浜口 何といっても308議席。この数字は大きい。よほどのことがない限り、へたることはない。怖いのは分裂だけど、そのときはそのとき。向こう4年間は民主党中心で動くと見定めて、じっくりやっていく。動くときは動きますよ。
 ――例えば戦略室の直下にITビジョン委員会を置くとか、政・官・業の意見交換の場を作るとか、今日うかがいたいのはそれなんです。まず、情報サービス産業の売上高が20兆円というなら、いまさら振興策、補助金じゃないだろう、と思うんですよ。

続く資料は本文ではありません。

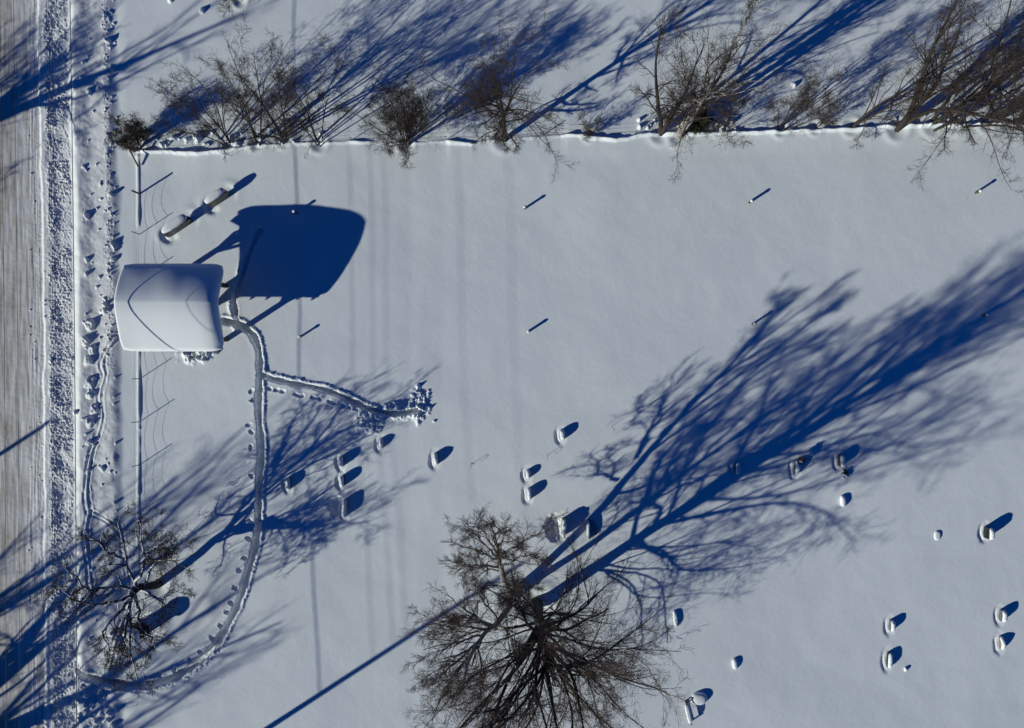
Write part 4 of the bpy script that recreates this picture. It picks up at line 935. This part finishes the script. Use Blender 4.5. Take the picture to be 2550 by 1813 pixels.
mb.tube([(0, 0, -.5), (0, 0, 1.1)], .10, 8); mb.build('shaft', M['wood'], root)
mb = MB(); mb.tube([(0, 0, .7), (.28, -1.0, .08)], .05, 7); mb.tube([(0, 0, .7), (.9, .05, .1)], .045, 7); mb.build('brace', M['wood'], root)
ry = lambda x: float(np.interp(x, RIDGE[:, 0], RIDGE[:, 1]))
fence('hedgerow_fence', [(x, ry(x) - 3) for x in (345, 500, 640, 745, 877, 1112, 1352, 1582, 1817, 2052, 2190, 2287, 2522, 2760)], .62, 3,
      'long wire fence half buried along the foot of the hedgerow', .95, .12)

# ------------------------------------------------------------------ overhead wires and their pole
def pole(px, py, h, label, arms=True):
    root = thing('utility_pole', tuple(P(px, py, -.5)), label, 'utility pole')
    mb = MB(); mb.tube([(0, 0, 0), (0, 0, h * .5), (0, 0, h + .5)], [.19, .16, .12], 12); mb.build('shaft', M['wood'], root)
    if arms:
        mb = MB(); mb.beam((-.9, 0, h - .4), (.5, 0, h - .4), .1, .12); mb.build('crossarm', M['wood'], root)
pole(318, 2040, 10.3, 'utility pole below the lower left corner carrying the overhead wires')
pole(-570, 1496, 7.0, 'pole across the road casting the short slanting shadow on the road', False)
WIRES = [(4.75, 0, .021, 'lowest and thickest overhead cable beside the road'), (6.15, -4, .009, 'overhead cable, second lowest of the bundle'), (6.6, 2, .009, 'overhead cable, third lowest of the bundle'),
         (6.9, 6, .008, 'overhead cable, fourth lowest of the bundle'), (8.9, -6, .009, 'overhead wire, second highest above the road'), (10.1, 3, .009, 'topmost overhead wire above the road edge')]
for h, dx, rad, lab in WIRES:
    pts = []
    for t in np.linspace(0, 1, 40):
        y = 2040 - t * 3000; x = 318 + dx - 26 * t * (3000 / 2040.); sagv = .55 * 4 * t * (1 - t)
        pts.append(P(x, y, h + .25 - sagv * .8))
    o0 = pts[0]; root = thing('overhead_wire', tuple(o0), lab, 'wire', 'overhead wires along the road')
    mb = MB(); mb.tube([p - o0 for p in pts], rad, 6); mb.build('cable', M['cable'], root, True)
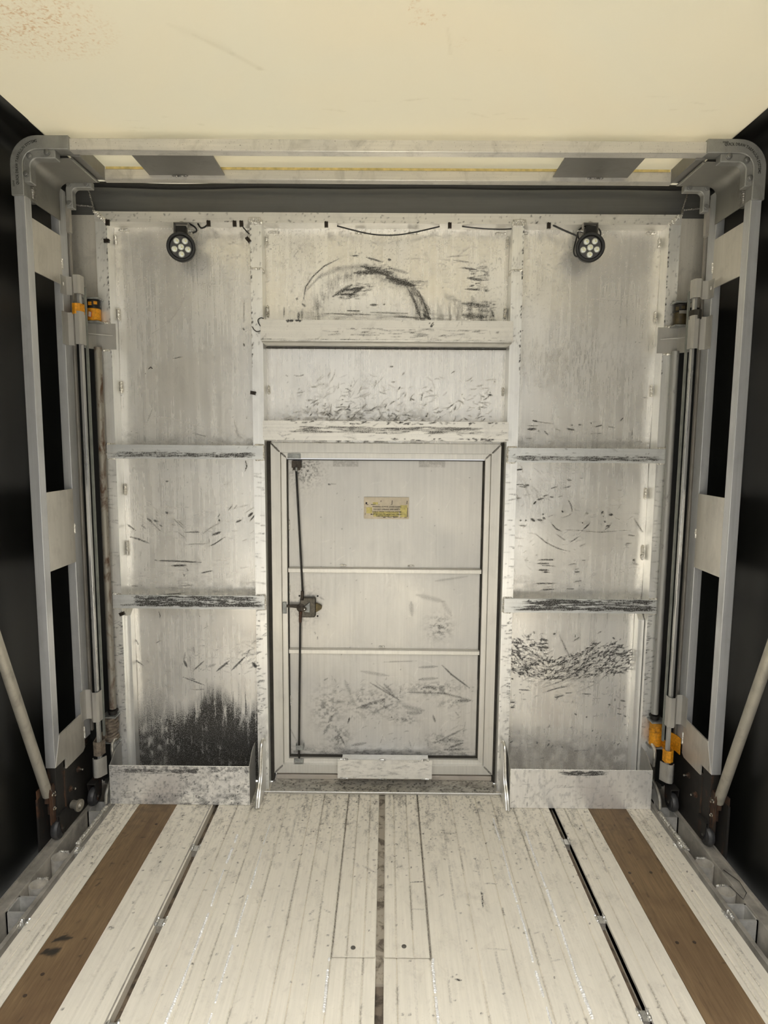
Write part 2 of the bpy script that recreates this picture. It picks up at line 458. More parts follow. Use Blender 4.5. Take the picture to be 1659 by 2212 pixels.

浜口 わたしもそう思っている。いま必要なのは助成策じゃなくて、ユーザーのIT活用マインドを高める方策だと思います。例えば選挙や政党の活動にインターネットを使うとか、Webサイトで政策の案を募集するとか。それだけでずいぶん認識が違ってくる。
 ――インターネットで投票するなんていうのは無理としても、政策案を募集するのは米大統領府がすでに実施してますし。代議士になって3か月もすると、生活感覚を失ってしまう。
浜口 高齢者介護のことでも子育てでも雇用問題でも、国民の意見を広く集めることができる。
 ――アリバイ作りみたいな諮問委員会とかパブリックコメントなんかは止めたほうがいい。Webサイトでどんな提案が寄せられているか、誰でも見られるようにすれば、情報の開示にもなる。
浜口 そういうことが結果としてIT産業を支援することになるんですよ。国民の意識、企業の認識が変わる。実務経験がない人が数字をいじくっているような有識者会議も、あまり意味はない。いきなりレガシーだからダメ、っていわれても困る。社会保険庁のシステムにLinuxとリレーショナル型データベース(RDBMS)を導入しろ、なんていわれてもね。
 ――ゼロから作るんならそれでもいいけれど、これまでの資産を継承しなけりゃならない。それにRDBを入れる必要もない。電子政府でもよく似たことが起こってますね。オンライン申請だ、って言うんで、年間1,000件もない申請をオンライン化した。民間なら絶対にしない。